Zara Founder Amancio Ortega: The Secret Life Of The World's Richest Man

Little is known of Ortega even today
Little is known of Ortega even today | CC0 Pixabay
Tara Jessop

If the name means nothing to you it’s no surprise. While Amancio Ortega – the founder of high-street giant Zara – is believed to have a net worth of US $77.2 billion as of 2016, he has only ever granted interviews to three journalists and didn’t appear publicly in photographs until 1999. Find out how this Spanish billionaire rose to success and how, despite his fortune, he continues to lead a modest life.

The Early Years

While he may rank among the world’s richest today, Amancio Ortega wasn’t born with a silver spoon in his mouth: his father was a railway worker who frequently moved the family around Spain for his job. The youngest of four, Ortega left school at the age of 14 and soon after got a job working in a local clothes store in his hometown of A Coruña. Enamored by the industry from a young age, he learned to sew clothes by hand and became fascinated with the trade that would later make him his fortune. Little is known of Ortega’s private life in the decades prior to the creation of Zara, except that he married his first wife Rosalía Mera – who later played an important role in the success of Zara – and had two children with her, Sandra and Marcos.

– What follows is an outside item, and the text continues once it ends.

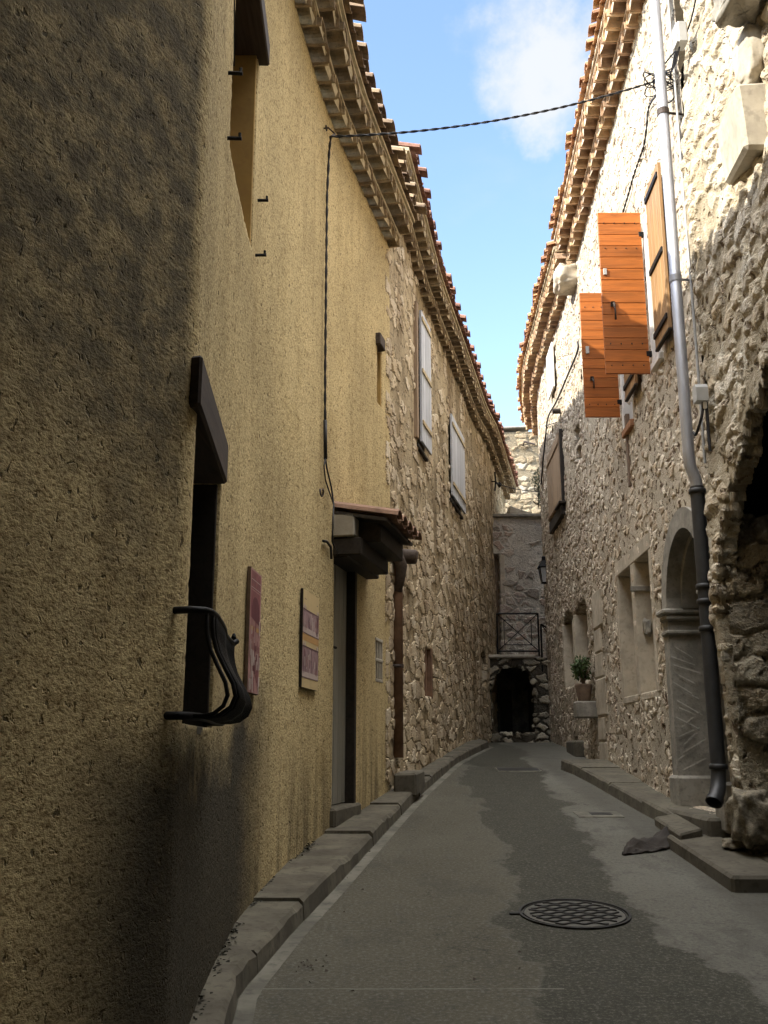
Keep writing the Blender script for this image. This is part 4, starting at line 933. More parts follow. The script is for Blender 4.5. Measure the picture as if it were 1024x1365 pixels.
    # upper windows: frames, open shutters (far leaf square to the wall, near leaf flat on it)
    def latch(sh, c, ex, ey, z, ln=0.16):
        mb = MB(); c = np.array(c, float); k = c - ey * 0.004
        q = lambda u, d, v: k + ex * u - ey * d + np.array((0, 0, v))
        mb.bev([q(-0.03, 0, -0.03), q(0.03, 0, -0.03), q(0.03, 0.012, -0.03), q(-0.03, 0.012, -0.03), q(-0.02, 0, 0.03), q(0.02, 0, 0.03), q(0.02, 0.012, 0.03), q(-0.02, 0.012, 0.03)], 0.003)
        mb.tube([q(0, 0.01, 0), q(0, 0.05, -0.01), q(0.008, 0.06, -ln * 0.5), q(0.008, 0.05, -ln)], [0.010, 0.010, 0.009, 0.012], 8)
        mb.build('latch', M_rust, sh, smooth=True)
    def windows():
        for idx, (w_, wt, wb, hp, lp) in enumerate(((w1, w1t, w1b, ((868.5, 285), (870, 497), (796.5, 283), (808, 498)), ((865, 225), (897, 225))), (w2, w2t, w2b, ((832, 395), (832.5, 549), (773, 390), (780, 556)), ((843, 520), (860, 500))))):
            a, b = min(w_), max(w_)
            mb = MB(); mb.wbox(B1, a - 0.01, b + 0.01, wb - 0.01, wt + 0.01, -0.27, -0.23); wd = mb.build('window', M_glass, h)
            mb = MB(); c = (a + b) / 2
            for s in (a + 0.03, b - 0.03): mb.wbox(B1, s - 0.03, s + 0.03, wb, wt, -0.225, -0.18)
            mb.build('frame', M_white, wd)
            mb = MB(); mb.wbox(B1, b - 0.01, b + 0.07, wb - 0.02, wt + 0.05, -0.1, 0.032); mb.build('surround', M_white, h)
            mb = MB(); mb.wbox(B1, a - 0.05, b + 0.05, wb - 0.09, wb + 0.004, -0.2, 0.055, b=0.012); mb.build('window_sill', M_roof_r if idx else M_white, h)
            # far leaf, standing out square
            hs = b + 0.03; H0 = np.array(P(hs, 0, 0.0)); y = H0[1]
            r0, r1 = ray(*hp[2]), ray(*hp[3]); x_l = (r0[0] / r0[1] + r1[0] / r1[1]) / 2 * y
            rt, rb = ray(hp[2][0], hp[2][1]), ray(hp[3][0], hp[3][1])
            zt_, zb_ = EYE + rt[2] / rt[1] * y, EYE + rb[2] / rb[1] * y
            x_h = H0[0] - 0.06
            ex = np.array((1.0, 0, 0)); ey = np.array((0, 1.0, 0)); wd_ = x_h - x_l; th = 0.03
            mb = MB(); planks(mb, (x_l, y, zb_), ex, ey, wd_, zt_ - zb_, 14 if not idx else 13, True, th, 0.003); sh = mb.build('shutter', M_orange, h)
            sh['label'] = 'orange shutter of level boards standing open square to the wall'
            for zf_ in (0.05, 0.18, 0.77, 0.93) if not idx else (0.10, 0.88):
                zz = zb_ + (zt_ - zb_) * zf_
                for q in range(4):
                    mb = MB(); u = x_l + wd_ * (0.14 + 0.72 * q / 3); mb.tube([(u, y - 0.008, zz), (u, y - 0.002, zz), (u, y + 0.004, zz)], [0.006, 0.008, 0.008], 8)
                    mb.build('rivet', M_rust, sh)
            for zf_ in (0.12, 0.86):
                mb = MB(); zz = zb_ + (zt_ - zb_) * zf_; mb.box(x_h - 0.03, x_h + 0.09, y - 0.004, y + 0.036, zz - 0.03, zz + 0.03, b=0.004); mb.build('hinge', M_iron, sh)
            latch(sh, (x_l + wd_ * 0.24, y, zb_ + (zt_ - zb_) * (0.42 if not idx else 0.30)), ex, ey, 0, 0.2 if not idx else 0.14)
            if not idx:
                mb = MB(); mb.box(x_l + wd_ * 0.06, x_l + wd_ * 0.14, y - 0.016, y - 0.002, zb_ + (zt_ - zb_) * 0.60, zb_ + (zt_ - zb_) * 0.64, b=0.003); mb.build('lock_plate', M_box, sh)
            else:
                mb = MB(); mb.box(x_l + wd_ * 0.10, x_l + wd_ * 0.20, y - 0.016, y - 0.002, zb_ + (zt_ - zb_) * 0.50, zb_ + (zt_ - zb_) * 0.56, b=0.003); mb.build('lock_plate', M_box, sh)
            # near leaf, flat on the wall
            if idx == 0: l0, l1, lt, lb = B1.hs(897, 330), B1.hs(877, 330), B1.hz(884, 226), B1.hz(884, 470)
            else: l0, l1, lt, lb = B1.hs(858, 510), B1.hs(843, 510), w2t, B1.hz(846, 530)
            l0, l1 = min(l0, l1), max(l0, l1)
            s2 = wall_shutter(h, B1, l0, min(l1, a - 0.02), lt, lb, M_orange_v, 4, (lb + 0.10, lb + (lt - lb) * 0.45, lt - 0.16), 0.06, hinge_mat=M_iron)
            s2['label'] = 'golden brown shutter of upright boards lying flat on the wall'
            mb = MB(); mb.wbox(B1, l0, min(l1, a - 0.02), lb - 0.03, lb, 0.06, 0.10); mb.build('edge_rail', M_beam, s2)
    windows()
    # stub of an old beam and pipe stain below the second window
    mb = MB(); s, z, _ = B1.hit(838, 590); mb.wbox(B1, s - 0.06, s + 0.03, z - 0.55, z + 0.35, -0.02, 0.03); mb.build('old_repair', M_pot, h)
orange_house()

# ------------------------------------------------------------------ right: the last house
def far_house():
    h = thing('stone_house', B2.P(2.5, gz(16.5)), 'greyish rubble house with one closed bare wood shutter and arched niches', 'house')
    zt = 8.98; P = B2.P
    sh = (B2.hs(753, 640), B2.hs(735.5, 640)); zst, zsb = B2.hz(745, 588), B2.hz(745, 684)
    a1 = (B2.hs(785, 850), B2.hs(769, 850)); a2 = (B2.hs(766, 850), B2.hs(752, 850)); at_, ab = B2.hz(776, 815), B2.hz(772, 912)
    op1 = (B2.hs(774, 580), B2.hs(766, 580)); o1t, o1b = B2.hz(770, 566), B2.hz(771, 590)
    op2 = (B2.hs(776, 605), B2.hs(769, 605)); o2t, o2b = B2.hz(772, 594), B2.hz(773, 616)
    mm = lambda q: (min(q), max(q)); sh, a1, a2, op1, op2 = map(mm, (sh, a1, a2, op1, op2))
    hh = (B2.hs(771, 985), B2.hs(766, 985)); hh = mm(hh); hz0, hz1 = B2.hz(768, 992), B2.hz(768, 982)
    ops = [dict(s0=a1[0], s1=a1[1], z0=ab, z1=at_, arch=0.18, depth=0.25), dict(s0=a2[0], s1=a2[1], z0=ab, z1=at_, arch=0.2, depth=0.25),
           dict(s0=op1[0], s1=op1[1], z0=o1b, z1=o1t, depth=0.25), dict(s0=op2[0], s1=op2[1], z0=o2b, z1=o2t, depth=0.25), dict(s0=hh[0], s1=hh[1], z0=hz0, z1=hz1, depth=0.25)]
    build_wall('wall', B2, 0.0, B2.len, 0.3, zt + 0.05, 0.03, ops, M_rub_far, h)
    house_body(B2, 0.0, B2.len, 0.2, zt, 6.0, M_back, h, gap=0.4)
    mb = MB(); mb.wbox(B2, B2.len - 0.15, B2.len - 0.004, 0.2, zt, -6, -0.06); mb.build('end_wall', M_back, h)
    mb = MB(); mb.wbox(B2, 0.0, 0.1, 0.2, zt, -1, -0.06); mb.build('end_wall', M_back, h)
    eaves(B2, 0.03, B2.len, lambda s: zt, 2, h, 0.20, 0.16, 0.17, M_tile_r, M_mort_l, M_roof_r, cover_out=0.12, seed=8, L_roof=5)
    mb = MB(); rock(mb, P(0.25, zt - 0.1, 0.1), (0.25, 0.28, 0.2), 17, 0.12); mb.build('corbel', M_smooth, h, smooth=True)
    for a in (a1, a2):
        mb = MB(); mb.wbox(B2, a[0] - 0.01, a[1] + 0.01, ab - 0.02, at_ + 0.22, -0.28, -0.22); mb.build('blind_window', M_niche, h)
    mb = MB(); mb.wbox(B2, (a1[1] + a2[0]) / 2 - 0.08, (a1[1] + a2[0]) / 2 + 0.08, ab, at_ - 0.03, -0.1, 0.036, b=0.01); mb.build('mullion', M_smooth, h)
    for a in (a1, a2): mb = MB(); mb.wbox(B2, a[1] - 0.05, a[1] + 0.004, ab - 0.01, at_ + 0.02, -0.215, 0.03, b=0.012); mb.build('reveal', M_smooth, h)
    for a, t_, b_ in ((op1, o1t, o1b), (op2, o2t, o2b), (hh, hz1, hz0)):
        mb = MB(); mb.wbox(B2, a[0] - 0.01, a[1] + 0.01, b_ - 0.01, t_ + 0.01, -0.27, -0.24); mb.build('window', M_dark, h)
    s2 = wall_shutter(h, B2, sh[0], sh[1], zst, zsb, M_brownwood, 4, (zsb + 0.02, zst - 0.2), 0.05)
    mb = MB(); mb.wbox(B2, sh[0] - 0.06, sh[0] - 0.005, zsb - 0.06, zst + 0.05, 0.0, 0.07); mb.build('frame', M_beam, h)
    mb = MB(); mb.wbox(B2, sh[0], sh[1], zsb - 0.24, zsb - 0.01, -0.02, 0.08, b=0.015); mb.wbox(B2, sh[0] - 0.08, sh[0] + 0.5, zsb - 0.05, zsb - 0.01, 0.0, 0.13); mb.build('window_sill', M_beam, h)
    w3 = mm((B2.hs(743, 500), B2.hs(735, 500))); t3, b3 = B2.hz(739, 462), B2.hz(738, 530)
    s3 = wall_shutter(h, B2, w3[0], w3[1], t3, b3, M_white, 4, (), 0.05); s3['label'] = 'white painted shutter high in the sun'
    mb = MB(); s, z, _ = B2.hit(749, 548); mb.tube([P(s, z, -0.03), P(s, z, 0.16)], 0.05, 8); mb.build('beam_end', M_beam, h)
    e = ghit(743, 1012, 0.0)
    mb = MB(); mb.wbox(B2, B2.sy(15.6), B2.sy(16.5), gz(16) - 0.05, gz(16) + 0.22, -0.02, 0.16, b=0.03); mb.build('wall_foot', M_kerb, h)
far_house()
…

Ortega learnt the trade of a tailor from a young age

In 1963, Ortega founded his own clothes manufacturing company named GOA (his initials in reverse), which specialized in the creation of bathrobes. From the beginning, his strategy had always been to oversee the creation of garments from design right through to manufacturing and distribution. Equally important to him was the reliance on local workers, and one of his first factories was composed mostly of women from the local community who had formed a cooperative.

Having successfully established his first business in the manufacturing of bathrobes, Ortega decided to expand into men’s, women’s and children’s wear, and in 1975 he deposited the name Zara and opened his first store in central A Coruña. The store soon proved to be a success and over the course of the following decade Ortega opened further stores across the region and wider Spain.

The Zara store in Mallorca

Facing the growing success of the Zara stores across Spain, Ortega opened the parent company Inditex in 1985 and, just a few years later in 1988, he opened the first Zara store abroad, in the Portuguese city of Porto. This was just the beginning of the expansion and over the course of the 1990s Zara stores were opened across Europe, Asia, the Middle East, Africa and America.

While Zara remains the heart of the Inditex company, the group expanded and founded sibling stores Oysho and Pull&Bear, as well as acquiring Barcelona-based Massimo Dutti in 1991 and Stradivarius in 1995. In that way Inditex came to very much dominate the high-street in Spain, and in 2011 Ortega launched Inditex on the stock market – although to this day he keeps a 60% stake in the company.

The Secret Life of a Billionaire

Ortega has always striven to keep his family-life private and until 1999 there had never been any pictures of him or his family printed in the media. He’s only ever accorded interviews to three journalists and, even though there are a number of books and unofficial biographies published about him, very little of his story has ever been officially confirmed. In 2001 he married his second wife, Flora Pérez Marcote (with whom he had already had a daughter back in 1984) and around the same time announced that he was going to retire as CEO of Inditex.

In 2015, Ortega was listed as the richest man in the world, overtaking Bill Gates at the top of the Forbes rich list, and yet on many accounts he lives a relatively discreet, modest life. He resides in a quiet area of A Coruña with his wife and in his free time he is rumored to enjoy horse-riding (his youngest daughter married top equestrian Sergio Alvarez). While he was still at the head of Inditex he wore the same simple suit (with no tie) to work each day and is said to have eaten lunch with his employees in the company cafeteria every day.

He is considered Spain‘s most successful businessman of all times and has been an inspiration to a country which at times has struggled with economic crises and turmoil.